Writer’s Log 240408: The Power of Doing Nothing

Last week I wrote about pushing through the mind’s resistance when writing. But this week reminded me that my mind’s resistance is much stronger than I give it credit for.

My usual routine is to write immediately after eating breakfast. But on Tuesday morning I gazed forlornly into my oatmeal and considered plunging my face into the mush instead of ever writing another word for the rest of my life.

In the past, I might have shrugged my shoulders and told myself that today was just not my day and given myself over to distraction, but with the coming of middle age came an anxiety that has since robbed me of the joy distraction used to bring. Today when I even contemplate watching television, surfing the internet, or playing video games during the day, I think of the grave and of regret.

So, back to me gazing forlornly into my oatmeal. Since I couldn’t distract myself, and I certainly couldn’t write, I decided to climb into my recliner, to close my eyes, and to wait it out. In ten minutes I was at my desk writing — with great vigor!

I’ve learned a couple of things about myself over the years. First, I’m obstinate like a mule that’s riddled with insecurity. You tell a mule that’s riddled with insecurity to move and not only will it refuse to move, but it’ll stare with a trembling-lipped face out into the horizon, as if it’s pride is waiting for it out there, exiled by you, the terrible mover of mules. For me this becomes markedly evident whenever I decide one day to get a haircut, but just before setting out my wife suggests I do the very thing. I will then proceed to not cut my hair for six months and do my best to balance it on my head each day like a water carrier.

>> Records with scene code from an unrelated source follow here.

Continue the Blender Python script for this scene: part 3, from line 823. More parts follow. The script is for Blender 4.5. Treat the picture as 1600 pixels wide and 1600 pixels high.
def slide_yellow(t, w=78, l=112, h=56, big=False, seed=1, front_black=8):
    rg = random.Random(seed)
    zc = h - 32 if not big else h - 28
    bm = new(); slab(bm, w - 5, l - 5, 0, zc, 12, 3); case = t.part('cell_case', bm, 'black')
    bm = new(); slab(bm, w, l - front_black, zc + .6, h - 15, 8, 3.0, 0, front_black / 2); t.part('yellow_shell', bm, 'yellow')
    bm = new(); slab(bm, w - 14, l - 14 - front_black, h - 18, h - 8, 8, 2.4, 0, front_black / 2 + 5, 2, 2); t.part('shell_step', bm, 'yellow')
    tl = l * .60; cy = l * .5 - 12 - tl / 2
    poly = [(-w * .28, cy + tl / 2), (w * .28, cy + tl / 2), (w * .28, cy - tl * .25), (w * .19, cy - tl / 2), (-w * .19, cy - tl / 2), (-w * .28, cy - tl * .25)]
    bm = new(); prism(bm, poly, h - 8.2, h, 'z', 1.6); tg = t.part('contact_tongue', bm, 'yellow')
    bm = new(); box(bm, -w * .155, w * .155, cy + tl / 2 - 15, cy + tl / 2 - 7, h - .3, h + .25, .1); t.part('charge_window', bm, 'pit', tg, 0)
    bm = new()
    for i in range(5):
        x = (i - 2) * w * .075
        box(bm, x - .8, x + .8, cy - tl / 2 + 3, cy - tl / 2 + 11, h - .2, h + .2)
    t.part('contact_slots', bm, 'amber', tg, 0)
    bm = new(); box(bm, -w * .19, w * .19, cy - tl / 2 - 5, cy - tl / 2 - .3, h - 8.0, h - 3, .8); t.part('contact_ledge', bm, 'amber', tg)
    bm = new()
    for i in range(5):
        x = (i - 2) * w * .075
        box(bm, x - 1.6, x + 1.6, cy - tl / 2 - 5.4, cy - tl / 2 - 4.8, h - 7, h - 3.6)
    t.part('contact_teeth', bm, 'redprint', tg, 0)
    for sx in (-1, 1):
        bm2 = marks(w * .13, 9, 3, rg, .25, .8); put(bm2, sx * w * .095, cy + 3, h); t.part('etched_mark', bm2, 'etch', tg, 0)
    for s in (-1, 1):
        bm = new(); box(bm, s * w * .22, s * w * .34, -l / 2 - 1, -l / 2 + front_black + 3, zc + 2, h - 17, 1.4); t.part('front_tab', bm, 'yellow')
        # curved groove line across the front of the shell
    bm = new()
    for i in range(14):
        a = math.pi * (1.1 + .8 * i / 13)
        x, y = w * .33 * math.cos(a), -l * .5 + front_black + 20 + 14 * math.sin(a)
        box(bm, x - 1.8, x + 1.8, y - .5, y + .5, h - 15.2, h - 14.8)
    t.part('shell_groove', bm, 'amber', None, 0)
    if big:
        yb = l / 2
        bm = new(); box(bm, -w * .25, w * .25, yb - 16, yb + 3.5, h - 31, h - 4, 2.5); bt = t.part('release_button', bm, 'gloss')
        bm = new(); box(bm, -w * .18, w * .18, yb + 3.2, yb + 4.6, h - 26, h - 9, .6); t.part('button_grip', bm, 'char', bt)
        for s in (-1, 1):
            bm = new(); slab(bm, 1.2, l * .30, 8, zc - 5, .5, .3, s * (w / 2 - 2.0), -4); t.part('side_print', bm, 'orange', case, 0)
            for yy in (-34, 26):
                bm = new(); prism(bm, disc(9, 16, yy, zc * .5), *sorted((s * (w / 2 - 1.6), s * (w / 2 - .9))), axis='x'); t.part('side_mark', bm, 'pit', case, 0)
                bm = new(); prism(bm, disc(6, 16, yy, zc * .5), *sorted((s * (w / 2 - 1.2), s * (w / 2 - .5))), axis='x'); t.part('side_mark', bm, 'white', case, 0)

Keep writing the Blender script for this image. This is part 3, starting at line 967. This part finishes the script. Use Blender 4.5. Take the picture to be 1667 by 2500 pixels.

The second thing I’ve learned is that when I’m feeling resistant the thing I need most is to be quiet and still. I long made the mistake of quelling my anxiety with food and messing around on the computer. But this was like tossing a box of Oreos at a kid refusing to eat his vegetables. Not only is it bad from a nutritional standpoint, but it trains the mind to churn up those resistant feelings instead of working.

But, as I said, this week the fear of dying a meaningless death had graciously liberated me from the desire for junk. When I sat in my chair with my eyes closed, I didn’t struggle with my resistance to writing. I instead listened and I tried to define my emotions. By doing so I created separation from them, and I perceived them as impish homunculi causing turmoil in my head instead of being reflective of my true self. I would not feed them with justifications. Without sustenance, the homunculi eventually calmed down, and like children who begin serenely playing after a violent tantrum, they began generating creative impulses, of which I took advantage.

Building on this newfound understanding of my resistance, I experimented by applying its principles to the Pomodoro Technique for the rest of the week. I’ve long gone back and forth on this technique, because it just seems like one of those marketable fads that promises more than it delivers. But the key to making most creative techniques work is to have a good philosophical understanding of it, as Ann E. Berthoff said about writing in Thinking/Forming/Writing. Doing so makes it a meaningful method instead of a technique performed mechanically. It seems that this meaning-making aspect of doing things is crucial in determining whether or not they are successful.

For example, one meaningful understanding I created was in the way I approach taking the five-minute breaks between working sessions. They can be done in a way that makes the act of writing, or whatever the task may be, more pleasurable in comparison. Instead of doing something fun or relaxing during breaks, I just stood in the middle of the room. Five minutes seemed an interminable amount of time to stand still, so it is with great relief that I got back to work. This worked even better when I would cut myself off in the heat of writing well, because I would be chomping at the bit to return to it. For an additional benefit, I suppose I could try doing this in a coffee shop. Not only will I feel relief from getting back to work, but from no longer having to look like a weirdo.

While I still think rationalizing resistance is an important first step, the next step isn’t to deny or repress irrational desires, but to learn how to harness them. The desires are a potent source of creative energy, they just tend to be aimed at what’s immediately available. But if I don’t give in by rewarding them, or inflame them by forcing effort — if I choose instead to do nothing — then these desires will realize they’ll have to aim higher to gain satisfaction, and will naturally align themselves with nobler goals.